(WRITTEN EXERCISE) Work out how many lines contain "Python". Reply with the count alone.

(ENTRIES PROVIDED)

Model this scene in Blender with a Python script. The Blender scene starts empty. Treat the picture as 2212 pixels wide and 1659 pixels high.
* * *
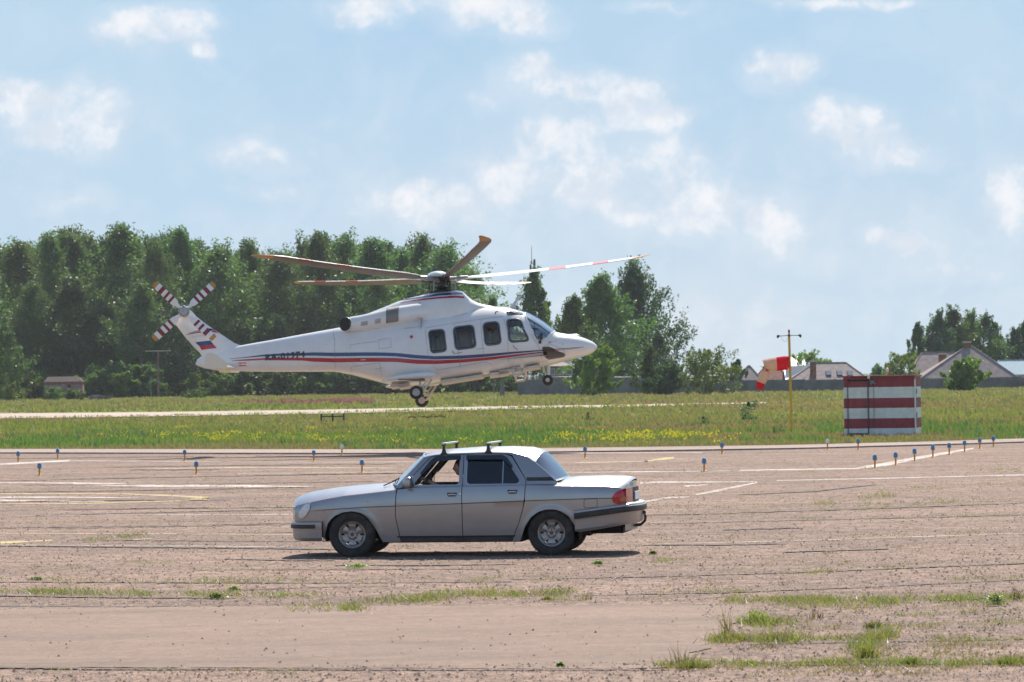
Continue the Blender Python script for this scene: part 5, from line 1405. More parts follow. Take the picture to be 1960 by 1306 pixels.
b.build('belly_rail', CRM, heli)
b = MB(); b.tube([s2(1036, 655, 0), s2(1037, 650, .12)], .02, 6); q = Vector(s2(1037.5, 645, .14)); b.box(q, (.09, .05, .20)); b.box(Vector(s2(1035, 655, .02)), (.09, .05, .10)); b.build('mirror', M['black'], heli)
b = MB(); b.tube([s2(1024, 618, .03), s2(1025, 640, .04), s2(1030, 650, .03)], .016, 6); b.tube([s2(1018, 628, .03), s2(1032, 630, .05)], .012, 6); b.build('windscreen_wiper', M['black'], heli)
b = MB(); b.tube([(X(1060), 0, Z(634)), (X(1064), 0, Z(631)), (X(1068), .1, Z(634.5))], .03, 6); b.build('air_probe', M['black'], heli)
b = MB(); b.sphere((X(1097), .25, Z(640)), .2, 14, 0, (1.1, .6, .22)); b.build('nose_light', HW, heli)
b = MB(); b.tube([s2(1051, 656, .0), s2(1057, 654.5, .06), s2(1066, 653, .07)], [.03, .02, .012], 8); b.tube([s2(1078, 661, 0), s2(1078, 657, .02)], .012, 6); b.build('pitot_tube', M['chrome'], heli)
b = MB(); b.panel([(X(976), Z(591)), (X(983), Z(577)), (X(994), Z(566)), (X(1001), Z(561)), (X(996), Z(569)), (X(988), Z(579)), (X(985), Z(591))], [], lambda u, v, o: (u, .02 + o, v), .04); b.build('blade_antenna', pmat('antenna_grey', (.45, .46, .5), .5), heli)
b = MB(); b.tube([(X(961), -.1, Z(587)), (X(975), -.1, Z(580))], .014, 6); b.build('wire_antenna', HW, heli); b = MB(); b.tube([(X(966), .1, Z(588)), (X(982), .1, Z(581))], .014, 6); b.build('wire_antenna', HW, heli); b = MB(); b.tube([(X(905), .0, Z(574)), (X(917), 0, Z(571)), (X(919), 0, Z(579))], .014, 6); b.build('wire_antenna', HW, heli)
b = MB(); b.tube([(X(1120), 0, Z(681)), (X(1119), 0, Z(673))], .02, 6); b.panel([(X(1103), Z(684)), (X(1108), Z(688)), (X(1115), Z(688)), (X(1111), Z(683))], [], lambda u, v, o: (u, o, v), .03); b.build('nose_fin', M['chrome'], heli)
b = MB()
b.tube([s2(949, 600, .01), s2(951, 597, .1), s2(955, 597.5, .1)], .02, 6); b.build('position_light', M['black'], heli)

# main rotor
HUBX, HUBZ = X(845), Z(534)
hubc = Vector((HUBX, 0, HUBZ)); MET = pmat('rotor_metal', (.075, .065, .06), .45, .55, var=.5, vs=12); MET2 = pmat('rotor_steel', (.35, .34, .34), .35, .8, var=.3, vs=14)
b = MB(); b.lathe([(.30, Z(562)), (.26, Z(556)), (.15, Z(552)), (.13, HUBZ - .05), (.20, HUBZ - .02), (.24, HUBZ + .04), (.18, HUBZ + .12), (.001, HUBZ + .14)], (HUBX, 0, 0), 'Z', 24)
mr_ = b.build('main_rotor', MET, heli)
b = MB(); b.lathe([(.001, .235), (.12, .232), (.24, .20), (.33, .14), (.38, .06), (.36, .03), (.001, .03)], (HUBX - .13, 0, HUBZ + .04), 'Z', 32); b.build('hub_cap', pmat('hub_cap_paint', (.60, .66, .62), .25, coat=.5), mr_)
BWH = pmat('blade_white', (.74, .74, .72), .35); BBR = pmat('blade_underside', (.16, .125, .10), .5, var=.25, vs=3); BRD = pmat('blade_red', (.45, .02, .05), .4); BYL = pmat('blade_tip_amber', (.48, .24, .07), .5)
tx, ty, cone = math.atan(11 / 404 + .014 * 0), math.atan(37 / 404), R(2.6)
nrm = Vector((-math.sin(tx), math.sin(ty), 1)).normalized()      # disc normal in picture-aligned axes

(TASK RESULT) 2